Rome and the Italian Outskirts

Since my mom doesn’t even read my blog posts to their fullest, let’s see what happened on the last leg of my European vacation. 🙂

The last two and a half days on my Europe escapade were spent in beautiful Italy. I truly wish I could have learned Italian before going on this trip. The culture, history, and people were remarkable and I would love to go back to Italy for a longer experience.

Roma, Italia

We took an overnight train from Milan to Rome. That was a unique experience on its own. I managed to sleep a bit, among my excitement and the normal challenge to get a good night’s rest in new places with new people. My group started the day by getting some espresso. Me and another gal split from the group to go to Vatican City. It was the last Sunday of the month and gave free admission all morning. The line only took 30 minutes to get through and we were in.

Architecture, religious momentos, and historical artifacts surrounded me. My main interest was to see the Sistine Chapel. And, boy, was it beautiful. As I walked through the hallways leading to it, filled with the paraphernalia of Roman and Catholic culture, I wanted to know more. I’m a Christian (Lutheran), but I felt disconnected to what everything meant and truly represents in today’s society.

We walked solemnly into the Sistine Chapel. Breathtaking. No photos allowed and I was OK with that. It would seem too disrespectful to start snapping selfies and panoramas of the fantastic artwork decorating the walls and ceiling. After taking in the beautiful atmosphere, an opportunity of a lifetime awaited me. We left for St. Peter’s Square to hear the Pope speak.

No, I do not speak or understand Latin. However, the 20 minutes spent standing in the blazing 95-degree heat and hearing the most recognized world leader address his constituents was an unforgettable experience.

Immediately afterward, the last “landmark” I wanted to see in Rome was the Coliseum. This was probably my favorite historical site to see, based on my sense of imagination and pretending I was back in the days of the Gladiators.

The Coliseum

The sticky, sweaty morning and early afternoon had me ready to relax. We went back to our hotel until the GAdventures’ group “last supper”. Our pre-dinner meal was an Italian delicacy: gelato. Delicious.

Caroline Weihl gelato


Caroline Weihl gelato


Caroline Weihl gelato


Caroline Weihl gelato


Peach sorbet and chocolate chip gelato

The four-course dinner and endless wine that followed as just as delectable. Carb loading.





After the drawn-out dinner and heat exhaustion, the next day, I went my own way. From the metro to the train station, I took the train 40 minutes outside of Rome to a local bus stop, where I rode the bus for about 20 minutes to the outskirts of Nerola. There, awaited my paradise at an agrotourismo.

These are local farmstays where hotel-like accommodations can be made and let you experience culture on farms but also get away from the hustle and bustle of the city. The farm I stayed at had olive groves for olive oil production. Harvest would take place in September and I was able to try some of their olive oil during dinner. It was very good.
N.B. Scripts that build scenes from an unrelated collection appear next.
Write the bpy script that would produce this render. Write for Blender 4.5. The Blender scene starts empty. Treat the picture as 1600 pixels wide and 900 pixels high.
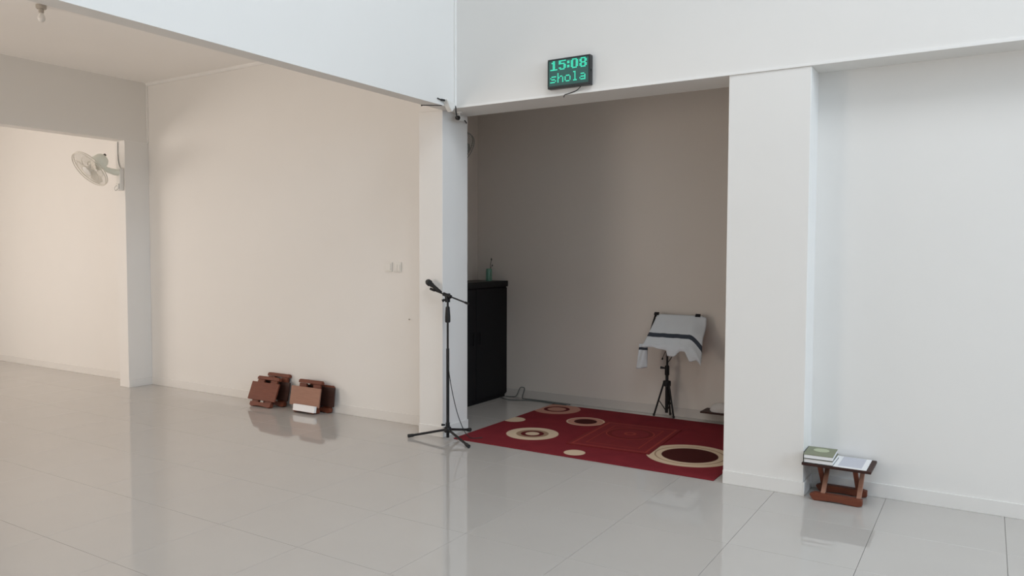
import bpy, math, random
from mathutils import Vector, Matrix, Euler
random.seed(7)
SC = bpy.context.scene
COL = SC.collection
R = math.radians

# ------------------------------------------------------------------ camera
cam = bpy.data.cameras.new('camera')
cam.sensor_width = 36.0
cam.lens = 36.0 * 1192.9 / 1600.0
cam.clip_start = 0.05
cam_o = bpy.data.objects.new('camera', cam)
COL.objects.link(cam_o)
cam_o.matrix_world = (Matrix.Translation((0, 0, 1.467)) @ Matrix.Rotation(R(31.9445), 4, 'Z')
                      @ Matrix.Rotation(R(90 - 2.6), 4, 'X') @ Matrix.Rotation(R(0.19), 4, 'Z'))
SC.camera = cam_o

# ------------------------------------------------------------------ sky, lights, exposure
world = bpy.data.worlds.new('sky')
SC.world = world
world.use_nodes = True
world.node_tree.nodes['Background'].inputs['Color'].default_value = (0.75, 0.87, 1.0, 1)
world.node_tree.nodes['Background'].inputs['Strength'].default_value = 1.0


def area(name, loc, target, sx, sy, power, color):
    l = bpy.data.lights.new(name, 'AREA')
    l.shape = 'RECTANGLE'
    l.size, l.size_y, l.energy, l.color = sx, sy, power, color
    o = bpy.data.objects.new(name, l)
    COL.objects.link(o)
    o.location = loc
    o.rotation_euler = (Vector(target) - Vector(loc)).to_track_quat('-Z', 'Y').to_euler()
    return o


area('skylight', (0.3, 1.7, 6.25), (0.3, 1.7, 0.0), 3.2, 2.6, 150, (0.93, 0.965, 1.0))
area('side_window_daylight', (7.9, 1.9, 3.8), (-3.0, 3.6, 1.7), 4.6, 3.8, 420, (0.70, 0.85, 1.0))
area('rear_corner_fill', (5.6, -6.9, 3.1), (0.5, 3.0, 2.2), 4.0, 3.4, 36, (0.94, 0.97, 1.0))  # added fill from behind for the front faces; its window is invented
area('side_room_window_daylight', (-11.9, 0.6, 1.6), (-7.6, 2.4, 1.1), 3.6, 1.9, 150, (1.0, 0.87, 0.76))
area('aisle_rear_fill', (-6.75, -2.95, 1.3), (-6.5, 1.0, 3.2), 1.9, 2.4, 122, (1.0, 0.87, 0.76))  # added to brighten the aisle ceiling and wall; no door is known there

SC.view_settings.view_transform = 'Standard'
SC.view_settings.look = 'None'
SC.view_settings.gamma = 1.0
SC.view_settings.use_curve_mapping = False
SC.view_settings.exposure = -0.24
SC.cycles.use_denoising = True
SC.cycles.max_bounces = 12
SC.cycles.diffuse_bounces = 8
SC.cycles.caustics_reflective = False
SC.cycles.caustics_refractive = False


# ------------------------------------------------------------------ materials
def srgb(r, g, b):
    f = lambda c: (c / 255 / 12.92) if c / 255 <= 0.04045 else ((c / 255 + 0.055) / 1.055) ** 2.4
    return (f(r), f(g), f(b), 1)


def mat(name, color, rough=0.6, metal=0.0, noise=None, bump=0.0, scale=20.0, spec=0.5, stretch=(1, 1, 1), coat=0.0):
    m = bpy.data.materials.new(name)
    m.use_nodes = True
    nt = m.node_tree
    b = nt.nodes['Principled BSDF']
    b.inputs['Base Color'].default_value = color
    b.inputs['Roughness'].default_value = rough
    b.inputs['Metallic'].default_value = metal
    b.inputs['Specular IOR Level'].default_value = spec
    b.inputs['Coat Weight'].default_value = coat
    if noise is not None or bump:
        tc = nt.nodes.new('ShaderNodeTexCoord')
        mp = nt.nodes.new('ShaderNodeMapping')
        mp.inputs['Scale'].default_value = stretch
        nz = nt.nodes.new('ShaderNodeTexNoise')
        nz.inputs['Scale'].default_value = scale
        nz.inputs['Detail'].default_value = 4
        nt.links.new(tc.outputs['Object'], mp.inputs['Vector'])
        nt.links.new(mp.outputs['Vector'], nz.inputs['Vector'])
        if noise is not None:
            mx = nt.nodes.new('ShaderNodeMix')
            mx.data_type = 'RGBA'
            mx.inputs['A'].default_value = color
            mx.inputs['B'].default_value = noise
            nt.links.new(nz.outputs['Fac'], mx.inputs['Factor'])
            nt.links.new(mx.outputs['Result'], b.inputs['Base Color'])
        if bump:
            bp = nt.nodes.new('ShaderNodeBump')
            bp.inputs['Strength'].default_value = bump
            bp.inputs['Distance'].default_value = 0.002
            nt.links.new(nz.outputs['Fac'], bp.inputs['Height'])
            nt.links.new(bp.outputs['Normal'], b.inputs['Normal'])
    return m


def emit(name, color, strength):
    m = bpy.data.materials.new(name)
    m.use_nodes = True
    b = m.node_tree.nodes['Principled BSDF']
    b.inputs['Base Color'].default_value = (0.02, 0.03, 0.03, 1)
    b.inputs['Emission Color'].default_value = color
    b.inputs['Emission Strength'].default_value = strength
    b.inputs['Roughness'].default_value = 0.3
    return m


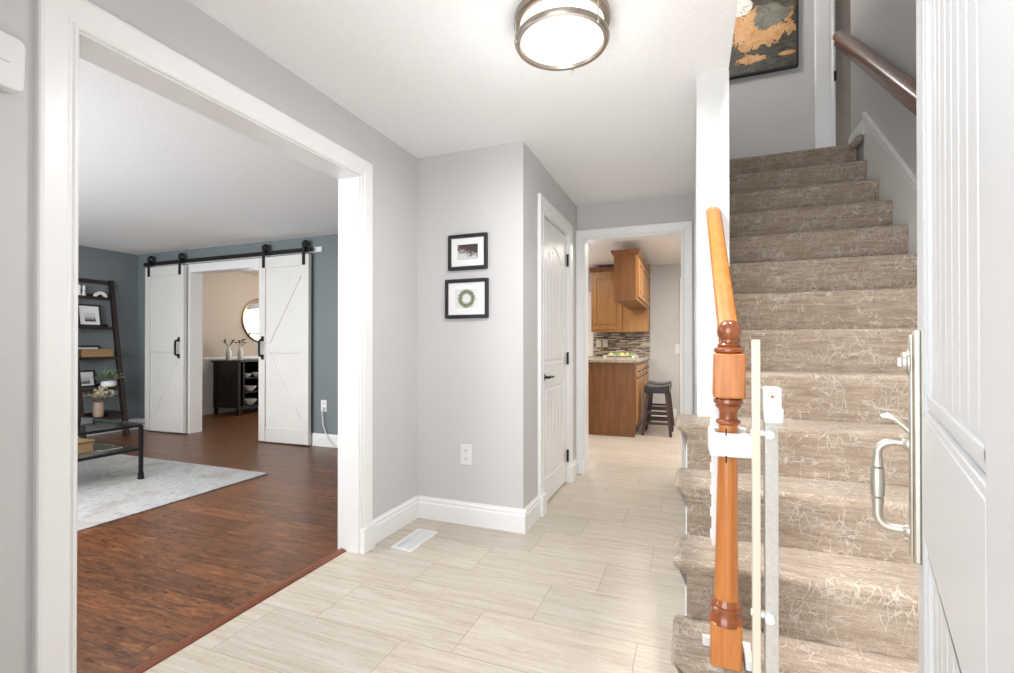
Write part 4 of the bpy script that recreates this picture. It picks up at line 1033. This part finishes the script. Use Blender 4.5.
# ------------------------------------------------------------------ kitchen
cx0, cx1, cy0, cy1 = -1.28, -.655, 6.2, YKB - .002
t_ = thing('base_cabinet', ((cx0 + cx1) / 2, (cy0 + cy1) / 2, 0), 'oak peninsula cabinet with a plain end panel and drawers on its right side', 'cabinet')
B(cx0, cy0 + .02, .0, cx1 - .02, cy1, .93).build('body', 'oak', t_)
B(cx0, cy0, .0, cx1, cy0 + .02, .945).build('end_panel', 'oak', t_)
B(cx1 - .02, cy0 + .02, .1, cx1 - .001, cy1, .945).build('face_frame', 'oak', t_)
yy = cy0 + .06
for i in range(4):
    a, b_ = yy + i * .48, yy + i * .48 + .43
    dd = B(cx1 - .001, a, .75, cx1 + .016, b_, .90).build('drawer', 'oak_light', t_, bevel=.004)
    MB().tube([(cx1 + .016, (a + b_) / 2 - .05, .825), (cx1 + .04, (a + b_) / 2 - .04, .825), (cx1 + .04, (a + b_) / 2 + .04, .825), (cx1 + .016, (a + b_) / 2 + .05, .825)], .006, 8).build('pull', 'black_metal', dd)
    dd = B(cx1 - .001, a, .14, cx1 + .016, b_, .72).build('door', 'oak_light', t_, bevel=.004)
    m = MB().box(cx1 + .015, a + .07, .21, cx1 + .022, b_ - .07, .65); m.build('raised_panel', 'oak_light', dd, bevel=.005)
t_ = thing('base_cabinet', (-2.0, 7.9, 0), 'oak base cabinet under the kitchen window', 'cabinet')
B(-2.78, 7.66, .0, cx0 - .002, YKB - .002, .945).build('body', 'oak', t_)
for i in range(3): B(-2.75 + i * .49, 7.642, .14, -2.30 + i * .49, 7.66, .9).build('door', 'oak_light', t_, bevel=.004)
m = MB().box(cx0 - .02, cy0 - .035, .946, cx1 + .03, YKB - .004, .985).box(-2.78, 7.62, .946, cx0 - .02, YKB - .004, .985)
tag(m.build('countertop', 'granite', bevel=.004), 'speckled beige granite countertop on the oak cabinets', 'countertop')
# upper cabinets
def cab_door(parent, axis, c, a0, a1, z0, z1, sign, mat='oak_light'):
    """raised-panel door on plane axis=c, spanning a0..a1"""
    def bx(m, a_, b_, za, zb, d0, d1):
        p = (c + sign * d0, a_, za) if axis == 0 else (a_, c + sign * d0, za); q = (c + sign * d1, b_, zb) if axis == 0 else (b_, c + sign * d1, zb)
        m.box(*(min(u, v) for u, v in zip(p, q)), *(max(u, v) for u, v in zip(p, q)))
    m = MB(); fw = .06
    bx(m, a0, a0 + fw, z0, z1, 0, .02); bx(m, a1 - fw, a1, z0, z1, 0, .02); bx(m, a0 + fw, a1 - fw, z0, z0 + fw, 0, .02); bx(m, a0 + fw, a1 - fw, z1 - fw, z1, 0, .02)
    bx(m, a0 + fw, a1 - fw, z0 + fw, z1 - fw, 0, .008)
    o = m.build('door', mat, parent, bevel=.003)
    m = MB(); bx(m, a0 + fw + .025, a1 - fw - .025, z0 + fw + .025, z1 - fw - .025, .006, .017); m.build('raised_panel', mat, o, bevel=.006)
    return o
ux0, ux1, uy0 = -1.535, -.62, 7.88
t_ = thing('wall_cabinet', ((ux0 + ux1) / 2, (uy0 + YKB) / 2, 1.39), 'oak wall cabinet above the mosaic tiles', 'cabinet')
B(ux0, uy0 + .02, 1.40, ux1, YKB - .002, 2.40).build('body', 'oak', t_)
B(ux0, uy0, 1.39, ux1, uy0 + .02, 2.40).build('face_frame', 'oak_light', t_)
dd = cab_door(t_, 1, uy0, ux0 + .03, -1.03, 1.43, 2.33, -1)
MB().lathe([(.008, uy0 - .02), (.008, uy0 - .032), (.015, uy0 - .036), (.012, uy0 - .046)], (ux0 + .065, 0, 1.52), 14, 1).build('knob', 'brass', dd, smooth=True)
MB().prism([(uy0 + .02, 2.38), (uy0 - .008, 2.38), (uy0 - .03, 2.44), (uy0 - .03, 2.455), (uy0 + .02, 2.455)], 0, ux0 - .02, ux1 + .02).build('crown', 'oak', t_)
hx0, hx1, hy0, hy1, hz0, hz1 = -.915, -.625, 6.2, 7.85, 1.745, 2.33
t_ = thing('wall_cabinet', ((hx0 + hx1) / 2, (hy0 + hy1) / 2, hz0), 'oak cabinet hung above the peninsula counter, nearest the doorway', 'cabinet')
B(hx0, hy0, hz0, hx1 - .02, hy1, hz1).build('body', 'oak', t_)
B(hx1 - .02, hy0, hz0, hx1, hy1, hz1).build('face_frame', 'oak_light', t_)
for i in range(3):
    a = hy0 + .04 + i * .54; cab_door(t_, 0, hx1, a, a + .5, hz0 + .04, hz1 - .05, 1)
m = MB(); ins = [(0, 2.315), (.006, 2.315), (.035, 2.365), (.035, 2.385), (0, 2.385)]
prev = None
loops = []
for o_, z in ins[1:4]: loops.append([m.bm.verts.new(p) for p in ((hx0 - o_, hy0 - o_, z), (hx1 + o_, hy0 - o_, z), (hx1 + o_, hy1, z), (hx0 - o_, hy1, z))])
for A, Bq in zip(loops, loops[1:]):
    for i in range(4): m.face([A[i], A[(i + 1) % 4], Bq[(i + 1) % 4], Bq[i]])
m.face(loops[0][::-1]); m.face(loops[-1])
m.build('crown', 'oak', t_)
# backsplash
struct(B(-1.555, YKB - .012, .9855, -.62, YKB - .001, 1.39).build('trim_backsplash', 'mosaic'), 'dark and cream mosaic strip tiles behind the counter', 'backsplash')
for x, lab in ((-1.47, 'almond outlet plate on the mosaic tiles, the left of two'), (-1.36, 'almond outlet plate on the mosaic tiles, the right of two')):
    t_ = thing('wall_outlet', (x, YKB - .012, 1.2), lab, 'outlet', 'outlets on the mosaic tiles')
    B(x - .042, YKB - .019, 1.14, x + .042, YKB - .0125, 1.27).build('cover_plate', 'cream', t_, bevel=.002)
    for s_ in (-1, 1): B(x - .018, YKB - .022, 1.205 + s_ * .03 - .018, x + .018, YKB - .0185, 1.205 + s_ * .03 + .018).build('socket', 'cream', t_, bevel=.004)
t_ = thing('light_switch', (-.187, YKB, 1.11), 'white wall switch beside the kitchen door casing', 'switch')
B(-.232, YKB - .007, 1.035, -.15, YKB - .0005, 1.19).build('cover_plate', 'plastic', t_, bevel=.002)
B(-.203, YKB - .011, 1.075, -.178, YKB - .006, 1.15).build('rocker', 'plastic', t_, bevel=.002)
casing('trim_kitchen_back', 1, YKB, -1, -.06, .75, 2.16, 'white door casing on the far kitchen wall', depth=0, plinth=0)
struct(B(-.06, YKB - .012, 0, .75, YKB - .001, 2.16).build('door_4', 'door_white'), 'white door on the far kitchen wall', 'door')
# tray with food
t_ = thing('serving_tray', (-.95, 7.1, .9855), 'white tray on the granite counter', 'tray')
m = MB().box(-1.2, 7.0, .9865, -.72, 7.3, .995)
for b in ((-1.2, 7.0, -.72, 7.012), (-1.2, 7.288, -.72, 7.3), (-1.2, 7.0, -1.188, 7.3), (-.732, 7.0, -.72, 7.3)): m.box(b[0], b[1], .995, b[2], b[3], 1.02)
m.build('tray_body', 'pot_white', t_)
B(-1.14, 6.995, .999, -.78, 7.001, 1.012).build('tray_slot', 'black_metal', t_)
for i, (x, y, mt) in enumerate(((-1.09, 7.1, 'y'), (-1.0, 7.18, 'g'), (-.93, 7.09, 'y'), (-.86, 7.17, 'y'), (-.80, 7.1, 'g'))):
    m = MB().lathe([(0, .997), (.022, 1.0), (.036, 1.018), (.038, 1.035), (.028, 1.055), (.008, 1.062), (0, 1.058)], (x, y, 0), 16)
    lab = ['yellow fruit at the left end of the white tray', 'green fruit at the back left of the white tray', 'yellow fruit in the middle of the white tray', 'yellow fruit at the back right of the white tray', 'green fruit at the right end of the white tray'][i]
    t2 = tag(m.build('fruit', 'fruit_' + mt, smooth=True), lab, 'fruit', 'fruit on the white tray')
# stools
def stool(yc, label, src=None):
    if src is not None:
        r = src.copy(); COL.objects.link(r); r.location = (src.location.x, yc, 0); r['label'] = label
        for ch in list(src.children):
            c = ch.copy(); COL.objects.link(c); c.parent = r
        return r
    x0, x1 = -.555, -.25; xc = (x0 + x1) / 2; t = thing('bar_stool', (xc, yc, 0), label, 'stool', 'black stools at the peninsula')
    m = MB(); n = 14; top = []; bot = []
    for i in range(n + 1):
        x = x0 + (x1 - x0) * i / n; s_ = (2 * i / n - 1); zt0 = .628 + .028 * s_ * s_; top.append((x, zt0)); bot.append((x, .548))
    m.prism(top + bot[::-1], 1, yc - .20, yc + .20)
    m.build('seat', 'leather', t, bevel=.018, seg=3)
    for sx_ in (-1, 1):
        for sy_ in (-1, 1):
            MB().beam((xc + sx_ * .115, yc + sy_ * .15, .55), (xc + sx_ * .172, yc + sy_ * .20, .0), .036, .036, (0, 1, 0)).build('leg', 'stool_wood', t, bevel=.002)
    for sy_ in (-1, 1):
        for z in (.16, .30):
            k = 1 - z / .55; MB().beam((xc - .115 - .05 * k, yc + sy_ * (.15 + .045 * k), z), (xc + .115 + .05 * k, yc + sy_ * (.15 + .045 * k), z), .018, .03).build('rung', 'stool_wood', t)
    for sx_ in (-1, 1):
        z = .22; k = 1 - z / .55; MB().beam((xc + sx_ * (.115 + .05 * k), yc - .15 - .045 * k, z), (xc + sx_ * (.115 + .05 * k), yc + .15 + .045 * k, z), .018, .03).build('rung', 'stool_wood', t)
    return t
s1 = stool(6.58, 'dark bar stool with black saddle seat, the nearer of two beside the oak peninsula')
stool(7.12, 'dark bar stool with black saddle seat, the farther of two beside the oak peninsula', s1)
It seemed very luxurious, yet was extremely affordable! I spent the afternoon by the pool and took some photos of the geography that evening. The next morning would be an early one to get back to the airport for customs, security and finally the long trek home.

By 6 am, I was out the door and headed to the main road. The bus driver from the day prior said he could stop and pick me up. However, after 30 minutes of waiting, I was getting anxious, with no bus on the half hour like expected. A car was pulling out of a driveway across the road and I caught the driver’s attention.

He did not speak much English, but I put faith in him that he could take me to the bus stop. I got in the car when he said he was going there. Ten minutes later, he dropped me off at a stop and kept driving. Within five minutes, he was coming back around and parked across the street and accompanied me to wait for the bus.

Poolside in Italy

In those moments spent trying to communicate, he eventually pulled out a Samsung tablet, opened Google translate and our language barrier was [mostly] overcome. Technology was not worthless for this experience. I learned about his family and passions, he asked about mine and the connection we made while traveling across rural Rome was one I could not have found while traveling in a group the entire trip.

I am an independent young woman. I have a lot to learn. Because of this trip, I was able to take great strides in better understanding myself, my interactions with people and the beautiful world around me. There were a few hiccups along the way. Overall, it was a trip filled with beautiful moments.

I’m not sure where my passport will take me next. Any suggestions? If not, I’ll continue to brainstorm.